**Task goal:** Restate each of the lines given below, word for word.

**Data lines:**
* begin *

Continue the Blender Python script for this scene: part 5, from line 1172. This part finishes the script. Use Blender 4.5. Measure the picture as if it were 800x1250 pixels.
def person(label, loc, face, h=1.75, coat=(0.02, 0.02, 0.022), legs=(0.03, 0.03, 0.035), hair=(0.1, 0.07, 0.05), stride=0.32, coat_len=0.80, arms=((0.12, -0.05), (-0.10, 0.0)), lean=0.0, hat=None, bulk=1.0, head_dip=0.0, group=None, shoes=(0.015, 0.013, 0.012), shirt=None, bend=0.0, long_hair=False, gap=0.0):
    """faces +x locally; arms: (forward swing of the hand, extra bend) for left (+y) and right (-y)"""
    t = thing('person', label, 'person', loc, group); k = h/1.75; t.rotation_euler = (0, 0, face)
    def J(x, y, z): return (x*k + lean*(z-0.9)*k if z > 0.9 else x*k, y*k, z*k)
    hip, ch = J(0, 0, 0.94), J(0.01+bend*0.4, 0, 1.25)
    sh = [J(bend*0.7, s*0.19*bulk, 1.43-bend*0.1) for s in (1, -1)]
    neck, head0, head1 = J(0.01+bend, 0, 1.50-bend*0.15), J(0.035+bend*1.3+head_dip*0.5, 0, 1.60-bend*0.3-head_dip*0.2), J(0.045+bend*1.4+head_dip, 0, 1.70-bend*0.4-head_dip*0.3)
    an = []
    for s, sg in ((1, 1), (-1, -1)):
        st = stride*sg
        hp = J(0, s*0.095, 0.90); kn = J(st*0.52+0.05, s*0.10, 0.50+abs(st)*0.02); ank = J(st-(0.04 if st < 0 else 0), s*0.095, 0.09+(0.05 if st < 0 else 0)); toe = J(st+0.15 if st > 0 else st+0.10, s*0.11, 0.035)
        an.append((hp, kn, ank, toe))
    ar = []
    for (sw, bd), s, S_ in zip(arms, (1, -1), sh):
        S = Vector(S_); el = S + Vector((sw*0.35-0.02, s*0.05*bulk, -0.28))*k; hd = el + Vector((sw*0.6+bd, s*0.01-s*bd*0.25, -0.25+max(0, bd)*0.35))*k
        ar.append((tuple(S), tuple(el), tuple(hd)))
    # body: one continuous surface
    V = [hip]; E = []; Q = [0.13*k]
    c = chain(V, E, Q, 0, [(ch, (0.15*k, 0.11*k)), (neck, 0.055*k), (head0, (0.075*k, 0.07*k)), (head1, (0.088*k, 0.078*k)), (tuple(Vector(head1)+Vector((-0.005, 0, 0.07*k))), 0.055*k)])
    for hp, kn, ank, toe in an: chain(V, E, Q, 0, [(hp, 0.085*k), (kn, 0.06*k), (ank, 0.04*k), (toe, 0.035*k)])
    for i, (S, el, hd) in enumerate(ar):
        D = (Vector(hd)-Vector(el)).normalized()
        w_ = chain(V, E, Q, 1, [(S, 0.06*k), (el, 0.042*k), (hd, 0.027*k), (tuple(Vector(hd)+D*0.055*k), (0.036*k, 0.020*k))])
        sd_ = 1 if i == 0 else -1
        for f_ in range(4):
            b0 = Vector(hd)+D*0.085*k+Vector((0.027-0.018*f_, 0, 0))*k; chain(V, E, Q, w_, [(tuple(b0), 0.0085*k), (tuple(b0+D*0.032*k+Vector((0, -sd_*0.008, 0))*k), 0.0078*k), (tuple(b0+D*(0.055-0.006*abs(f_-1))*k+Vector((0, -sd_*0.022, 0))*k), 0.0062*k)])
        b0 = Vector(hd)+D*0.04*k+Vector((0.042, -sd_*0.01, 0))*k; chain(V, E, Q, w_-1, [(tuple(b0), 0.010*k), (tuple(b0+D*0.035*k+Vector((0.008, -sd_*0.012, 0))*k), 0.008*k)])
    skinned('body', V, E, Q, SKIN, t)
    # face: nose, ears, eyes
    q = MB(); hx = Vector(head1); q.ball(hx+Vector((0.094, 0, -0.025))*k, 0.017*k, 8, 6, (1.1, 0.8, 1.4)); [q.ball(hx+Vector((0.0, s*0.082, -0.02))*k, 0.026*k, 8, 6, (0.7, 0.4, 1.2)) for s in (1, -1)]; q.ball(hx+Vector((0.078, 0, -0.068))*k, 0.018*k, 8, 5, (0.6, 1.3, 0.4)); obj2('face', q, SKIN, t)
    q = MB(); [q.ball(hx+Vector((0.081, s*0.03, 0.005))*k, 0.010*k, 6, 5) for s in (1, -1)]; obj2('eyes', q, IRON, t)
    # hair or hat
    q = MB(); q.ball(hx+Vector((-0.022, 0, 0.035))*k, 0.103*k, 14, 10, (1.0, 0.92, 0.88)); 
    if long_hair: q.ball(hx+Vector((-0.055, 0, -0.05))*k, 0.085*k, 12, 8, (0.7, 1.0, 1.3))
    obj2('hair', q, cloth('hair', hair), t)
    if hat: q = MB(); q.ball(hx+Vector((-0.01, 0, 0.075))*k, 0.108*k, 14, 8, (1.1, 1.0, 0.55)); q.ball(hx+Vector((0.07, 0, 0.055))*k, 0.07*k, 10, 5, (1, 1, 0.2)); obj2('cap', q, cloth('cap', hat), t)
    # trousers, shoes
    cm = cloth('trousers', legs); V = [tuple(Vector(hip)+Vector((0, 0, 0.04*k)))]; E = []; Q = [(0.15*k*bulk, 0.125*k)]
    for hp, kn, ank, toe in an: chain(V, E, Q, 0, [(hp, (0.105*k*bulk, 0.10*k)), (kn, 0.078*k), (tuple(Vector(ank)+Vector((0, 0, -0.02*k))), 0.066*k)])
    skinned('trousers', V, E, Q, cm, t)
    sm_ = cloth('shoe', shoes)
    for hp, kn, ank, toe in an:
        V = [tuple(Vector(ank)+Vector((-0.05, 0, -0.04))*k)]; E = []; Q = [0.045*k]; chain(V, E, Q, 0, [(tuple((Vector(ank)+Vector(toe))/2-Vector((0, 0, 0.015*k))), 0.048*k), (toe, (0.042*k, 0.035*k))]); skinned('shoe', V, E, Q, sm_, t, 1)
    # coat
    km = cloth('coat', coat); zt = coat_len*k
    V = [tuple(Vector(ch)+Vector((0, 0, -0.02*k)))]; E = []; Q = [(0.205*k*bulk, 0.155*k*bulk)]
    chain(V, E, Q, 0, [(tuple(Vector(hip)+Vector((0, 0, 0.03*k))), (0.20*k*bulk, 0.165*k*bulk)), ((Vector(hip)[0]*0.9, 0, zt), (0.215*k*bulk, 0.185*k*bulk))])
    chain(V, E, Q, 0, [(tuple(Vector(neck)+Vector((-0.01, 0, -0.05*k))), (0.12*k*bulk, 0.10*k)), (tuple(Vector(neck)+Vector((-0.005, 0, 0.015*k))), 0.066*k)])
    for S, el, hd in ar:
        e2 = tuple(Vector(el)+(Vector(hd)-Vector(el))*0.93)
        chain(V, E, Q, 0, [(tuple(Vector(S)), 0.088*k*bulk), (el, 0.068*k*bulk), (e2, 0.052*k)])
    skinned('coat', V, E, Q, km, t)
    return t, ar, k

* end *

**Exercise response:**
Continue the Blender Python script for this scene: part 5, from line 1172. This part finishes the script. Use Blender 4.5. Measure the picture as if it were 800x1250 pixels.
def person(label, loc, face, h=1.75, coat=(0.02, 0.02, 0.022), legs=(0.03, 0.03, 0.035), hair=(0.1, 0.07, 0.05), stride=0.32, coat_len=0.80, arms=((0.12, -0.05), (-0.10, 0.0)), lean=0.0, hat=None, bulk=1.0, head_dip=0.0, group=None, shoes=(0.015, 0.013, 0.012), shirt=None, bend=0.0, long_hair=False, gap=0.0):
    """faces +x locally; arms: (forward swing of the hand, extra bend) for left (+y) and right (-y)"""
    t = thing('person', label, 'person', loc, group); k = h/1.75; t.rotation_euler = (0, 0, face)
    def J(x, y, z): return (x*k + lean*(z-0.9)*k if z > 0.9 else x*k, y*k, z*k)
    hip, ch = J(0, 0, 0.94), J(0.01+bend*0.4, 0, 1.25)
    sh = [J(bend*0.7, s*0.19*bulk, 1.43-bend*0.1) for s in (1, -1)]
    neck, head0, head1 = J(0.01+bend, 0, 1.50-bend*0.15), J(0.035+bend*1.3+head_dip*0.5, 0, 1.60-bend*0.3-head_dip*0.2), J(0.045+bend*1.4+head_dip, 0, 1.70-bend*0.4-head_dip*0.3)
    an = []
    for s, sg in ((1, 1), (-1, -1)):
        st = stride*sg
        hp = J(0, s*0.095, 0.90); kn = J(st*0.52+0.05, s*0.10, 0.50+abs(st)*0.02); ank = J(st-(0.04 if st < 0 else 0), s*0.095, 0.09+(0.05 if st < 0 else 0)); toe = J(st+0.15 if st > 0 else st+0.10, s*0.11, 0.035)
        an.append((hp, kn, ank, toe))
    ar = []
    for (sw, bd), s, S_ in zip(arms, (1, -1), sh):
        S = Vector(S_); el = S + Vector((sw*0.35-0.02, s*0.05*bulk, -0.28))*k; hd = el + Vector((sw*0.6+bd, s*0.01-s*bd*0.25, -0.25+max(0, bd)*0.35))*k
        ar.append((tuple(S), tuple(el), tuple(hd)))
    # body: one continuous surface
    V = [hip]; E = []; Q = [0.13*k]
    c = chain(V, E, Q, 0, [(ch, (0.15*k, 0.11*k)), (neck, 0.055*k), (head0, (0.075*k, 0.07*k)), (head1, (0.088*k, 0.078*k)), (tuple(Vector(head1)+Vector((-0.005, 0, 0.07*k))), 0.055*k)])
    for hp, kn, ank, toe in an: chain(V, E, Q, 0, [(hp, 0.085*k), (kn, 0.06*k), (ank, 0.04*k), (toe, 0.035*k)])
    for i, (S, el, hd) in enumerate(ar):
        D = (Vector(hd)-Vector(el)).normalized()
        w_ = chain(V, E, Q, 1, [(S, 0.06*k), (el, 0.042*k), (hd, 0.027*k), (tuple(Vector(hd)+D*0.055*k), (0.036*k, 0.020*k))])
        sd_ = 1 if i == 0 else -1
        for f_ in range(4):
            b0 = Vector(hd)+D*0.085*k+Vector((0.027-0.018*f_, 0, 0))*k; chain(V, E, Q, w_, [(tuple(b0), 0.0085*k), (tuple(b0+D*0.032*k+Vector((0, -sd_*0.008, 0))*k), 0.0078*k), (tuple(b0+D*(0.055-0.006*abs(f_-1))*k+Vector((0, -sd_*0.022, 0))*k), 0.0062*k)])
        b0 = Vector(hd)+D*0.04*k+Vector((0.042, -sd_*0.01, 0))*k; chain(V, E, Q, w_-1, [(tuple(b0), 0.010*k), (tuple(b0+D*0.035*k+Vector((0.008, -sd_*0.012, 0))*k), 0.008*k)])
    skinned('body', V, E, Q, SKIN, t)
    # face: nose, ears, eyes
    q = MB(); hx = Vector(head1); q.ball(hx+Vector((0.094, 0, -0.025))*k, 0.017*k, 8, 6, (1.1, 0.8, 1.4)); [q.ball(hx+Vector((0.0, s*0.082, -0.02))*k, 0.026*k, 8, 6, (0.7, 0.4, 1.2)) for s in (1, -1)]; q.ball(hx+Vector((0.078, 0, -0.068))*k, 0.018*k, 8, 5, (0.6, 1.3, 0.4)); obj2('face', q, SKIN, t)
    q = MB(); [q.ball(hx+Vector((0.081, s*0.03, 0.005))*k, 0.010*k, 6, 5) for s in (1, -1)]; obj2('eyes', q, IRON, t)
    # hair or hat
    q = MB(); q.ball(hx+Vector((-0.022, 0, 0.035))*k, 0.103*k, 14, 10, (1.0, 0.92, 0.88)); 
    if long_hair: q.ball(hx+Vector((-0.055, 0, -0.05))*k, 0.085*k, 12, 8, (0.7, 1.0, 1.3))
    obj2('hair', q, cloth('hair', hair), t)
    if hat: q = MB(); q.ball(hx+Vector((-0.01, 0, 0.075))*k, 0.108*k, 14, 8, (1.1, 1.0, 0.55)); q.ball(hx+Vector((0.07, 0, 0.055))*k, 0.07*k, 10, 5, (1, 1, 0.2)); obj2('cap', q, cloth('cap', hat), t)
    # trousers, shoes
    cm = cloth('trousers', legs); V = [tuple(Vector(hip)+Vector((0, 0, 0.04*k)))]; E = []; Q = [(0.15*k*bulk, 0.125*k)]
    for hp, kn, ank, toe in an: chain(V, E, Q, 0, [(hp, (0.105*k*bulk, 0.10*k)), (kn, 0.078*k), (tuple(Vector(ank)+Vector((0, 0, -0.02*k))), 0.066*k)])
    skinned('trousers', V, E, Q, cm, t)
    sm_ = cloth('shoe', shoes)
    for hp, kn, ank, toe in an:
        V = [tuple(Vector(ank)+Vector((-0.05, 0, -0.04))*k)]; E = []; Q = [0.045*k]; chain(V, E, Q, 0, [(tuple((Vector(ank)+Vector(toe))/2-Vector((0, 0, 0.015*k))), 0.048*k), (toe, (0.042*k, 0.035*k))]); skinned('shoe', V, E, Q, sm_, t, 1)
    # coat
    km = cloth('coat', coat); zt = coat_len*k
    V = [tuple(Vector(ch)+Vector((0, 0, -0.02*k)))]; E = []; Q = [(0.205*k*bulk, 0.155*k*bulk)]
    chain(V, E, Q, 0, [(tuple(Vector(hip)+Vector((0, 0, 0.03*k))), (0.20*k*bulk, 0.165*k*bulk)), ((Vector(hip)[0]*0.9, 0, zt), (0.215*k*bulk, 0.185*k*bulk))])
    chain(V, E, Q, 0, [(tuple(Vector(neck)+Vector((-0.01, 0, -0.05*k))), (0.12*k*bulk, 0.10*k)), (tuple(Vector(neck)+Vector((-0.005, 0, 0.015*k))), 0.066*k)])
    for S, el, hd in ar:
        e2 = tuple(Vector(el)+(Vector(hd)-Vector(el))*0.93)
        chain(V, E, Q, 0, [(tuple(Vector(S)), 0.088*k*bulk), (el, 0.068*k*bulk), (e2, 0.052*k)])
    skinned('coat', V, E, Q, km, t)
    return t, ar, k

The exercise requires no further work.